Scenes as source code
## START

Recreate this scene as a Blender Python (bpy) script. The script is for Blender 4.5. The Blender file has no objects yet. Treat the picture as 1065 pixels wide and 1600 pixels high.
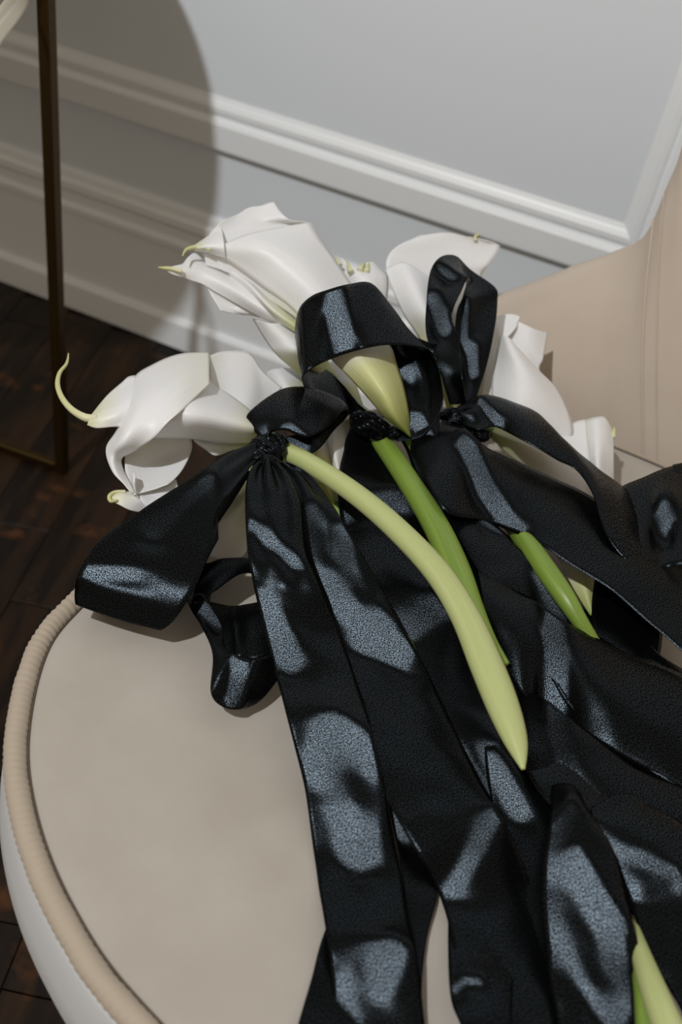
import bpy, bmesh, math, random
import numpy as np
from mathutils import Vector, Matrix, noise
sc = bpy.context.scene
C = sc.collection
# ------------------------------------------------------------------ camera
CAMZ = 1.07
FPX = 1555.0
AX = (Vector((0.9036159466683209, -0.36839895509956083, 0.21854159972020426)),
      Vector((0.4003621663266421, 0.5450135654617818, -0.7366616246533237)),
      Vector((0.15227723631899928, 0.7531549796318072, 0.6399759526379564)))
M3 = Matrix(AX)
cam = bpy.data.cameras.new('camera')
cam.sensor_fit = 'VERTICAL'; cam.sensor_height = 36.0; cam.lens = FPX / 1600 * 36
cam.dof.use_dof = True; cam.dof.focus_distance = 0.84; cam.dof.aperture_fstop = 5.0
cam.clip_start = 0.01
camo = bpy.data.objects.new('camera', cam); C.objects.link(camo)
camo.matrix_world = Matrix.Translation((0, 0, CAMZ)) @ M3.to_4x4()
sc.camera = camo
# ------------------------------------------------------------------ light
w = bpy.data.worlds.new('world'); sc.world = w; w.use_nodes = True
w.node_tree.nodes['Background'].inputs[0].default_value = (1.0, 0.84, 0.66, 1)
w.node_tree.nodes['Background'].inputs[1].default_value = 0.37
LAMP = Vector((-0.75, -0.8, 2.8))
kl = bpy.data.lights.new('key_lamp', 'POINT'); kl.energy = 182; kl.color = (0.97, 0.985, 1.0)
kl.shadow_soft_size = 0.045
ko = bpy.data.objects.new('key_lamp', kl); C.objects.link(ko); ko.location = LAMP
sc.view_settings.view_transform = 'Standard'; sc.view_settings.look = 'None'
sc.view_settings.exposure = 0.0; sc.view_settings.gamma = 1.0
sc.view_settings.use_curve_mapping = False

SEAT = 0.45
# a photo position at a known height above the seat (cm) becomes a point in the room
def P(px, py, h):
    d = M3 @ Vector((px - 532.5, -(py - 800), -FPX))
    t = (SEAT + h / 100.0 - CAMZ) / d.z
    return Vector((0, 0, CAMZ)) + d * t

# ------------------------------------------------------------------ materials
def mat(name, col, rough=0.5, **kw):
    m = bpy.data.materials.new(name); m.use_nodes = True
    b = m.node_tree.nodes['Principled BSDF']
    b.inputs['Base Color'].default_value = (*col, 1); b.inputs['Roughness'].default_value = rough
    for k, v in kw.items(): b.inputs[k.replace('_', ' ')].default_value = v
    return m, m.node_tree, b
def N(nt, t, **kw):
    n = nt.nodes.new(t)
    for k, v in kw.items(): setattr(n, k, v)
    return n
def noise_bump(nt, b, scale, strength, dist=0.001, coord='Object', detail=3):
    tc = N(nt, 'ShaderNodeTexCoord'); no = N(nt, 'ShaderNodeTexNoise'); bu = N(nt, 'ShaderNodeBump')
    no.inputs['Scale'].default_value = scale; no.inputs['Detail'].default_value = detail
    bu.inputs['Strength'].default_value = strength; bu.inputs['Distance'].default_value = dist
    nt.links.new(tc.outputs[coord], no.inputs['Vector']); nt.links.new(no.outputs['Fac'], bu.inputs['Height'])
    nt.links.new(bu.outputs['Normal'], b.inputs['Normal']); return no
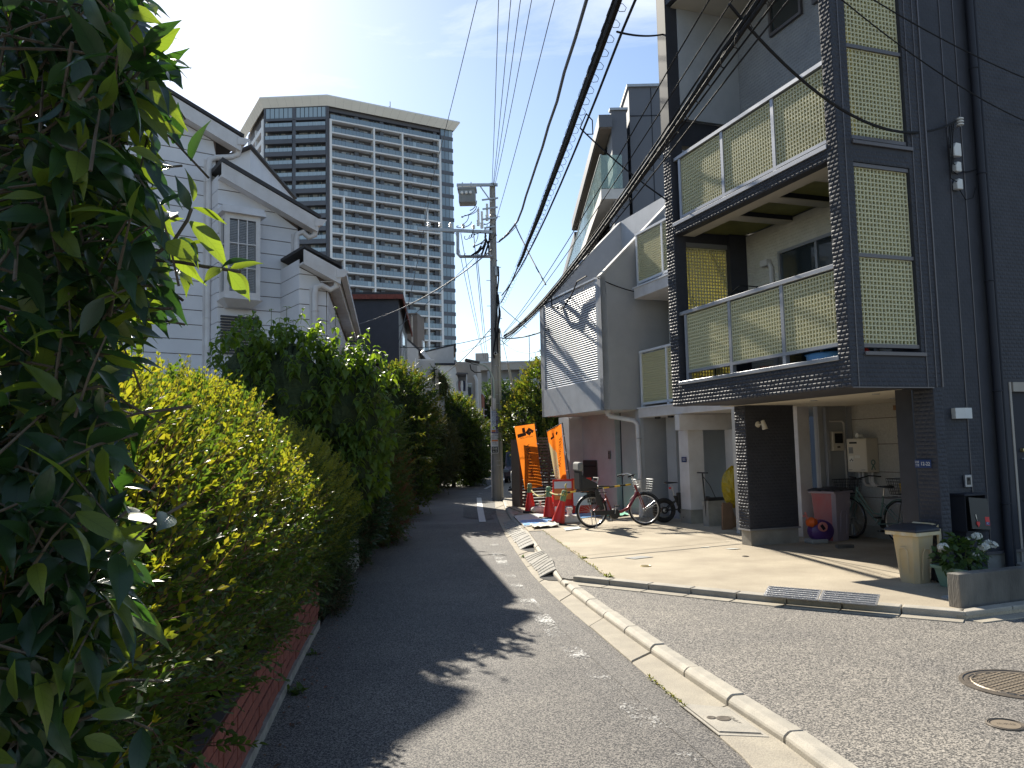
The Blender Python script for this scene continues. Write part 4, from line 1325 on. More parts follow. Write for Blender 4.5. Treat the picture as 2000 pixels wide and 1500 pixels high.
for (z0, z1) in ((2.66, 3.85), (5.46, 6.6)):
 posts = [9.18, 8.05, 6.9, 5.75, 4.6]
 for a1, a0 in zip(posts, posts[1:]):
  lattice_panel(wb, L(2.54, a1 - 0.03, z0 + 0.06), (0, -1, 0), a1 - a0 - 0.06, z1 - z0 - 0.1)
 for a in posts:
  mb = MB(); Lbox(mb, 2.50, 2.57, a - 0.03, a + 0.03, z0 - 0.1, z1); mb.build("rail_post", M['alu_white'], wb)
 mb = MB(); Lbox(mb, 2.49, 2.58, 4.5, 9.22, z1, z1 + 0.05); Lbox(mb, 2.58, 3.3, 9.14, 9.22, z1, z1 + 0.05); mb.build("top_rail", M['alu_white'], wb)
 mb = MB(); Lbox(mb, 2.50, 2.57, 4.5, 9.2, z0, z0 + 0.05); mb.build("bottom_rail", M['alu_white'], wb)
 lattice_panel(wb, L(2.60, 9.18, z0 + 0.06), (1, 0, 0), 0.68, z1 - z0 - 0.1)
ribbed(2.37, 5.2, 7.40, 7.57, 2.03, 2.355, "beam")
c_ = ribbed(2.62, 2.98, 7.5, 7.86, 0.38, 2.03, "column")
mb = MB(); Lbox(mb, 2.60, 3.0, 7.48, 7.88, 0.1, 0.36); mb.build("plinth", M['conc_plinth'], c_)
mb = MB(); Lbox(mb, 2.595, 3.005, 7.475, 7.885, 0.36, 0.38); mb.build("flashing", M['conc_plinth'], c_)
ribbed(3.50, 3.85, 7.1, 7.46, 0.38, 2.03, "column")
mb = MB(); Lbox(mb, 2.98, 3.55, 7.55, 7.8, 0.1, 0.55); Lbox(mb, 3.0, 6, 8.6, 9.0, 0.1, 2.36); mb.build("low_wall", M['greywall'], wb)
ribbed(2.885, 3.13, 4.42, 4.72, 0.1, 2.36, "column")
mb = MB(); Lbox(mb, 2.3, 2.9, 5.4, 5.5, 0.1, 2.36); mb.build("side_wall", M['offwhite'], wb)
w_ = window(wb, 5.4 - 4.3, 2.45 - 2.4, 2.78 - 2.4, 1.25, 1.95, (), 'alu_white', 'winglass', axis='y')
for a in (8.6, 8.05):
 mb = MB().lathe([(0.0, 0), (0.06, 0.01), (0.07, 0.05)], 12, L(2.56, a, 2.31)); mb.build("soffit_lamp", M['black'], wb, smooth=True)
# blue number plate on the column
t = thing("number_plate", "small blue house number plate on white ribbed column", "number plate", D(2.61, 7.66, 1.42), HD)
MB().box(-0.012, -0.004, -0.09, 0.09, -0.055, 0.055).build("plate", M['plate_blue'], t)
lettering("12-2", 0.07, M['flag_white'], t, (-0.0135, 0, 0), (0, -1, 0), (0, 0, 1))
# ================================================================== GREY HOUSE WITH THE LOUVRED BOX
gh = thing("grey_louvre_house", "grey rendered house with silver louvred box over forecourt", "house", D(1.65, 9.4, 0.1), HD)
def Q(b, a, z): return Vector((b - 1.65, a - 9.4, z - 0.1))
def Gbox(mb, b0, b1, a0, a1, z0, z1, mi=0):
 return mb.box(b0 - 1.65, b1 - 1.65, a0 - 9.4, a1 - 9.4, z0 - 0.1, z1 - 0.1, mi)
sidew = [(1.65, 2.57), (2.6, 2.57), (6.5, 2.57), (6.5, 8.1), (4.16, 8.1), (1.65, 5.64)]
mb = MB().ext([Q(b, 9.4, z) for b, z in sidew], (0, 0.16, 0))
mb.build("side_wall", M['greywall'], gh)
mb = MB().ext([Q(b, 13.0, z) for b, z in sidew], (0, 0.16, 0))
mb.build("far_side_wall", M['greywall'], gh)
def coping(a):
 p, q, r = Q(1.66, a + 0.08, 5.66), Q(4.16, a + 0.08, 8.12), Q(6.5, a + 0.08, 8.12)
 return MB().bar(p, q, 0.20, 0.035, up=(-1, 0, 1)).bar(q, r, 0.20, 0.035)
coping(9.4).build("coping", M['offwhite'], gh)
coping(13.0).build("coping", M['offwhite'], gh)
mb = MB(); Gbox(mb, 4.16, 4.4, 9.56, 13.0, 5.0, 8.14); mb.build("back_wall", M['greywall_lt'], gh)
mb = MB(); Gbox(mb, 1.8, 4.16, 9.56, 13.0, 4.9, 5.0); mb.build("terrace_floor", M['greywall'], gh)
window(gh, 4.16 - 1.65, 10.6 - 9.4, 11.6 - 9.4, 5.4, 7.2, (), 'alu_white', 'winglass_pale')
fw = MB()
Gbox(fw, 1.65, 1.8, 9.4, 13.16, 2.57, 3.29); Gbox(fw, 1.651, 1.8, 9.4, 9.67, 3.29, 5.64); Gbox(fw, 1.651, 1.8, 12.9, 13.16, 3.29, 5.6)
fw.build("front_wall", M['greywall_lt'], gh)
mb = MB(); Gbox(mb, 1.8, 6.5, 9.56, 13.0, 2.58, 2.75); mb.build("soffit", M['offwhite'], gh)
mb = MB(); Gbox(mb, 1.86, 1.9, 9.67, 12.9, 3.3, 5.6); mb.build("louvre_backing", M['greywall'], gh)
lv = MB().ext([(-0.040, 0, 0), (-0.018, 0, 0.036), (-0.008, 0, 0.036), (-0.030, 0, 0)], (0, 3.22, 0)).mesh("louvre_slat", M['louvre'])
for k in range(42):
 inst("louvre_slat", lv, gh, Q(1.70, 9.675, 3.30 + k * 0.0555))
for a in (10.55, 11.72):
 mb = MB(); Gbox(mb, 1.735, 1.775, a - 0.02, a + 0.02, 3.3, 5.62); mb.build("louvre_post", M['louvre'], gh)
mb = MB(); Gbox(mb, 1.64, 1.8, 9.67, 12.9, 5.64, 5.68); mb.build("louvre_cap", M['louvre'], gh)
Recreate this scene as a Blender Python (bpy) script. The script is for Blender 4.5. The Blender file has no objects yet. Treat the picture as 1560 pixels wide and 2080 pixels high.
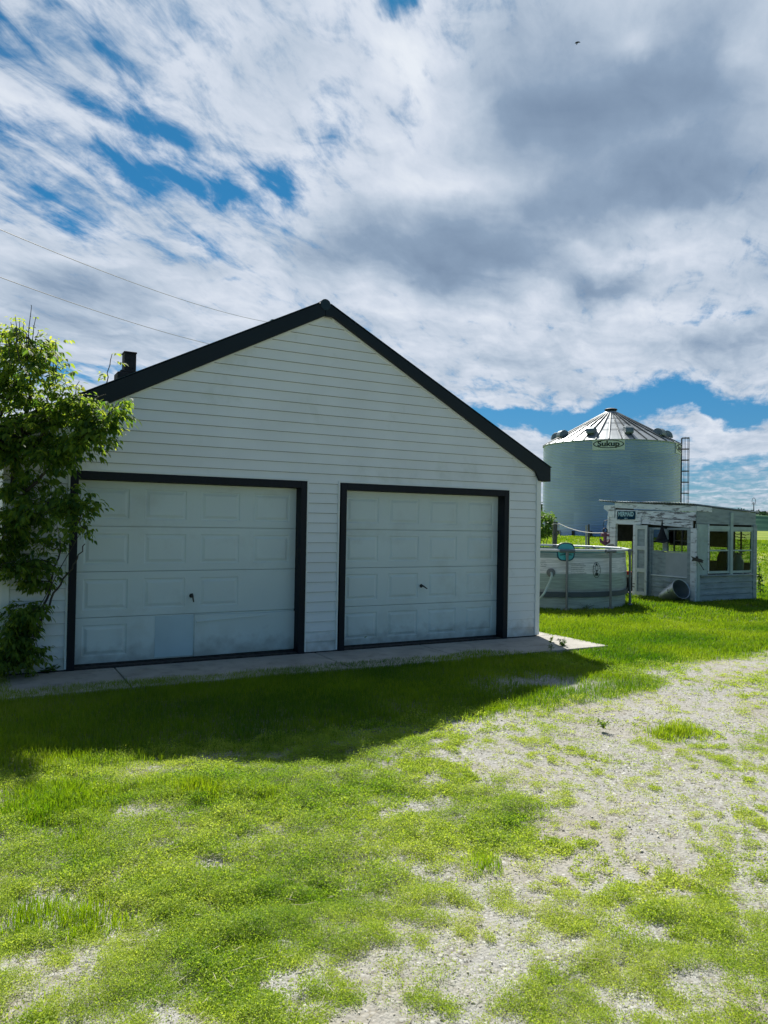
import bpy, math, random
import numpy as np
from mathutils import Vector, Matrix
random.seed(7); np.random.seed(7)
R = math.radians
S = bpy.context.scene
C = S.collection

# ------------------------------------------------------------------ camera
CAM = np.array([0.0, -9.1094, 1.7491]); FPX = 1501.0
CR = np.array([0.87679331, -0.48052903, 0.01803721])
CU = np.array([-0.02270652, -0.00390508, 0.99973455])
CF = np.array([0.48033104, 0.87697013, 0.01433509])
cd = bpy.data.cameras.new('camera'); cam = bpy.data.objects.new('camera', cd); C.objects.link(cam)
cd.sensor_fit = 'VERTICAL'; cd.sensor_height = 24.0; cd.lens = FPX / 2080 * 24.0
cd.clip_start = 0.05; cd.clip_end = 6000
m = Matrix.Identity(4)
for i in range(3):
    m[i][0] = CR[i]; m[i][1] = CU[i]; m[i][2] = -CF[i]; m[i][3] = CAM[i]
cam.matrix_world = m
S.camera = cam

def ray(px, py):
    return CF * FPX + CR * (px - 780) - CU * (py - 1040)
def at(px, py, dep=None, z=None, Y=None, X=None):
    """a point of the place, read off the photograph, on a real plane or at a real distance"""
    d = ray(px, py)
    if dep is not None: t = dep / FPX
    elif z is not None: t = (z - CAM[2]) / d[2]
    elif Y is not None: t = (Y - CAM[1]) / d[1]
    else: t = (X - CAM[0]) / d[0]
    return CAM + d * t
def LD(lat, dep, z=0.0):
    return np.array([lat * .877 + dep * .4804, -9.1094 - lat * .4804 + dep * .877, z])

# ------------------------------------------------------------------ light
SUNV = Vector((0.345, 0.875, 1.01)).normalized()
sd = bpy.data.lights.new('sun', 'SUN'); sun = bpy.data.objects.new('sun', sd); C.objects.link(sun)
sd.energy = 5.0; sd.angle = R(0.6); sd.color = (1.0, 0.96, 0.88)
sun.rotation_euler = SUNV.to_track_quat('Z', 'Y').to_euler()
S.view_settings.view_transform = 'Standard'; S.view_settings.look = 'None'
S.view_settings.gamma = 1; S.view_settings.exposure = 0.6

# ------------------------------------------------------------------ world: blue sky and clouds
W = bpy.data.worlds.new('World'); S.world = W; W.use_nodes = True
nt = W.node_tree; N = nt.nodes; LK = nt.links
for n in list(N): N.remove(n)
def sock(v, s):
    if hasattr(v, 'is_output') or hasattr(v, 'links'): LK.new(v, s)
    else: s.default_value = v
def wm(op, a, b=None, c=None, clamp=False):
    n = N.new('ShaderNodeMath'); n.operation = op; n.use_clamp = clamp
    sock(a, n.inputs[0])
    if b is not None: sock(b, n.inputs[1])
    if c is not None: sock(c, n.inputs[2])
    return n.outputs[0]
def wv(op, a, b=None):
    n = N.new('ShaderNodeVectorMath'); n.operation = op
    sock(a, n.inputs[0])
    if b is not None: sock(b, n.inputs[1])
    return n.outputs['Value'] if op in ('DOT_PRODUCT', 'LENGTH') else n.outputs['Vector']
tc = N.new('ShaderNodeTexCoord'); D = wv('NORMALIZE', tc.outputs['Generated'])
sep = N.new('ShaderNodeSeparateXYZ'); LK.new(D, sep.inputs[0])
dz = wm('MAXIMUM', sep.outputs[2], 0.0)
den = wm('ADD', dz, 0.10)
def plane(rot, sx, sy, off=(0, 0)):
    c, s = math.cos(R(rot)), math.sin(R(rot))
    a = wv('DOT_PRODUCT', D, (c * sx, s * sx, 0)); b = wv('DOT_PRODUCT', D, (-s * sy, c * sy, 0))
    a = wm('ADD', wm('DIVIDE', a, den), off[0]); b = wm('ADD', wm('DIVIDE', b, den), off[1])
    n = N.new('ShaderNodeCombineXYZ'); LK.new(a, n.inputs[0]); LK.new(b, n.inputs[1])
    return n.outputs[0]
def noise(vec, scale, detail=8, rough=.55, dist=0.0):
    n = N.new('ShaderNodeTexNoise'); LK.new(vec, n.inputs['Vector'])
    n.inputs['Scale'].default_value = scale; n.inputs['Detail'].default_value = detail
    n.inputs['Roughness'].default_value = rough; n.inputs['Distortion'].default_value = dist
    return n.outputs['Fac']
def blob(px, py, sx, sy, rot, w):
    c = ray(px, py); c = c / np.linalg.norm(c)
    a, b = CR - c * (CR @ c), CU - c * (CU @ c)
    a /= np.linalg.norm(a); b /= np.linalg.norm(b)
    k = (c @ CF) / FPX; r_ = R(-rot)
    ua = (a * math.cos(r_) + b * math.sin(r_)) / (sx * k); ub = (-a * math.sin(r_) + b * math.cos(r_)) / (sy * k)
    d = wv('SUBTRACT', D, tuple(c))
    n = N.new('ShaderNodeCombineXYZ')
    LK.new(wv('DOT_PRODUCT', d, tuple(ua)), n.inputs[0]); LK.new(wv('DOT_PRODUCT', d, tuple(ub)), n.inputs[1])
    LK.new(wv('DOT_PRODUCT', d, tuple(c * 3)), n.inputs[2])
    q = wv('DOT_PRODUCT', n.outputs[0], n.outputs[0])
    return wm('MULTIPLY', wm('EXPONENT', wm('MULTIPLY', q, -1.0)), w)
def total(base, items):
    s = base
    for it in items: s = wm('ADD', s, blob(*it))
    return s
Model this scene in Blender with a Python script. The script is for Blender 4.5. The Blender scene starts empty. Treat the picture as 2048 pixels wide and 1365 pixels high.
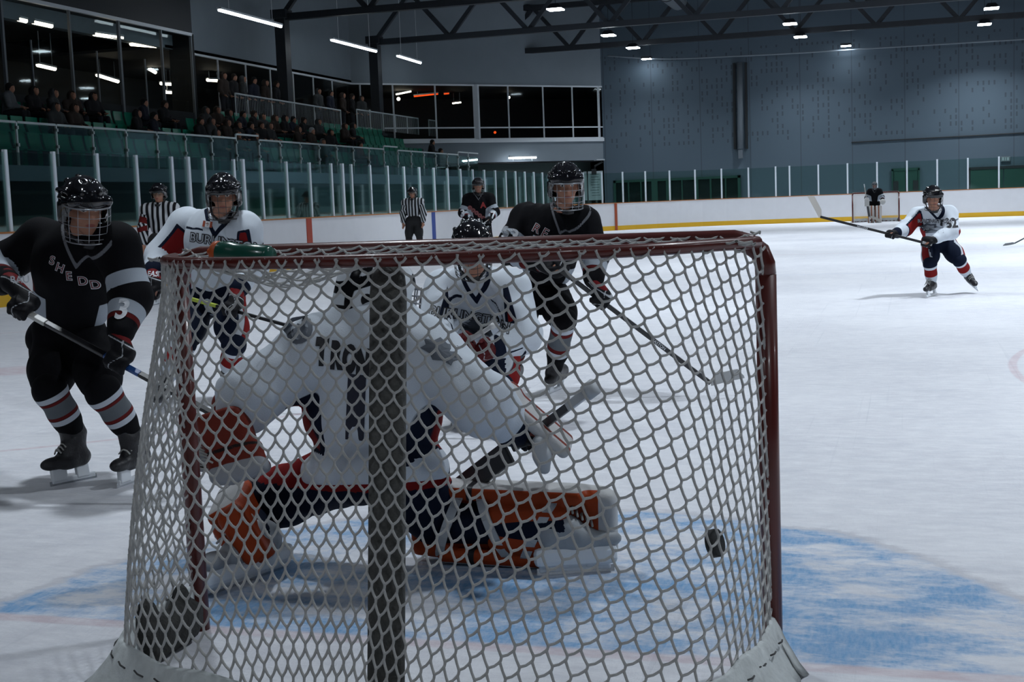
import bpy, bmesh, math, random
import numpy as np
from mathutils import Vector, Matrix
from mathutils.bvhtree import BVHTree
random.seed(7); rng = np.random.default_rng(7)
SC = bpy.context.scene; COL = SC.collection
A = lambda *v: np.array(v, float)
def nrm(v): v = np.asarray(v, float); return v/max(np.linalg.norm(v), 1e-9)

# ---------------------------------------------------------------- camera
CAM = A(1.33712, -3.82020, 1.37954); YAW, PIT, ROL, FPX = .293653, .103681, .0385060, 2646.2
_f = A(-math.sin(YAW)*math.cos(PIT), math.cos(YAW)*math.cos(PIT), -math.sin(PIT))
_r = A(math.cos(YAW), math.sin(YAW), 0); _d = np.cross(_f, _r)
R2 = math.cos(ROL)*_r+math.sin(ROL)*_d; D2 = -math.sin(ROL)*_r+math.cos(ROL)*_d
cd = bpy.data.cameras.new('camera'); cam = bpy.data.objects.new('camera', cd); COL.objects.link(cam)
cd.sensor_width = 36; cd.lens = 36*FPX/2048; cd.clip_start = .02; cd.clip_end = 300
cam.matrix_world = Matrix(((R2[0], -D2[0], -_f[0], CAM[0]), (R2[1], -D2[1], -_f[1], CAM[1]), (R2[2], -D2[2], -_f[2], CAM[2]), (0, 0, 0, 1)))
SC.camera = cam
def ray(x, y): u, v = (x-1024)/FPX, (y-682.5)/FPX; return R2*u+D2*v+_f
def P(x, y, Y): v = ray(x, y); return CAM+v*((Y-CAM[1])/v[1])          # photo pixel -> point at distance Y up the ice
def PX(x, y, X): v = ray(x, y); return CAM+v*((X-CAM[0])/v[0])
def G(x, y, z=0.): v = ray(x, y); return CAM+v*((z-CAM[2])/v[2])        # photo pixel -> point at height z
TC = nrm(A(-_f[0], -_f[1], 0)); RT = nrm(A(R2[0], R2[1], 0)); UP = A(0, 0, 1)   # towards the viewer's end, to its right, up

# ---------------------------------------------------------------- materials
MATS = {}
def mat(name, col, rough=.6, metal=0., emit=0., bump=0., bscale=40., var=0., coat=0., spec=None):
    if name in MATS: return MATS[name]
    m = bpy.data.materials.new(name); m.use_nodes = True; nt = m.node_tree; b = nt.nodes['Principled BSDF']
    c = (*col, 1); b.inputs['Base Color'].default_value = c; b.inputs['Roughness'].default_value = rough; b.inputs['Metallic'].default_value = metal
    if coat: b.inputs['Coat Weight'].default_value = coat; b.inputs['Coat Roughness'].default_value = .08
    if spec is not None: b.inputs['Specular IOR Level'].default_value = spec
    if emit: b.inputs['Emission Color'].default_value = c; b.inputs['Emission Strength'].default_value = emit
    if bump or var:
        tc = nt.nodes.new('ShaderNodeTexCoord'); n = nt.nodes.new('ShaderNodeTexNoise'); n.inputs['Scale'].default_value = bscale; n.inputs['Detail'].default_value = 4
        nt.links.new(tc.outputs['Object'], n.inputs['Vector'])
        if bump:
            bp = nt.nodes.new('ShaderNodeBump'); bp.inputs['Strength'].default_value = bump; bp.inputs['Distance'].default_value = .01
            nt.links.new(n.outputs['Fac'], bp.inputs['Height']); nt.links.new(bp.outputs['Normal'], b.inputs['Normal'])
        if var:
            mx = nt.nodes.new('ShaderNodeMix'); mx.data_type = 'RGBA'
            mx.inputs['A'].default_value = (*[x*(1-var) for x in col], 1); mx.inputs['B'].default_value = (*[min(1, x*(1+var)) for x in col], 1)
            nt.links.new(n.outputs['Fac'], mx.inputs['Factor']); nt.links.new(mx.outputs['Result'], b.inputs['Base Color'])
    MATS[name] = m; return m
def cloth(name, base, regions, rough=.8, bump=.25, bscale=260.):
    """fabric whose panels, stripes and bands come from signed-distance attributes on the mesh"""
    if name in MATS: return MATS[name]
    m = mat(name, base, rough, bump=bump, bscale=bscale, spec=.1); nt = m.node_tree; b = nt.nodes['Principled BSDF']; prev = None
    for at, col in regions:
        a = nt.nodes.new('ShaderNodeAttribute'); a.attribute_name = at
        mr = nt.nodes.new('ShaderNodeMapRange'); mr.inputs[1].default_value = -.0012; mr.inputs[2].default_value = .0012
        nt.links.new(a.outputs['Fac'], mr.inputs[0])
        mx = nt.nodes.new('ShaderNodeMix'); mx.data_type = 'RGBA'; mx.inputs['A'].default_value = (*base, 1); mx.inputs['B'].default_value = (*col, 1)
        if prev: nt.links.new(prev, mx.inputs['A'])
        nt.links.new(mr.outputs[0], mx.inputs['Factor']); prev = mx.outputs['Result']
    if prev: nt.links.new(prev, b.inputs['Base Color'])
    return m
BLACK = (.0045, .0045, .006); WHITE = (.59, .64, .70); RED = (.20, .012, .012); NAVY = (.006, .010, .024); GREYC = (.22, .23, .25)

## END

### The problem:
Find the lines containing "script" and list every one of them.

### Result of the exercise:
Recreate this scene as a Blender Python (bpy) script. The script is for Blender 4.5. The Blender file has no objects yet. Treat the picture as 1065 pixels wide and 1600 pixels high.
The Blender Python script for this scene continues. Write part 4, from line 1325 on. More parts follow. Write for Blender 4.5. Treat the picture as 2000 pixels wide and 1500 pixels high.
Recreate this scene as a Blender Python (bpy) script. The script is for Blender 4.5. The Blender file has no objects yet. Treat the picture as 1560 pixels wide and 2080 pixels high.
Model this scene in Blender with a Python script. The script is for Blender 4.5. The Blender scene starts empty. Treat the picture as 2048 pixels wide and 1365 pixels high.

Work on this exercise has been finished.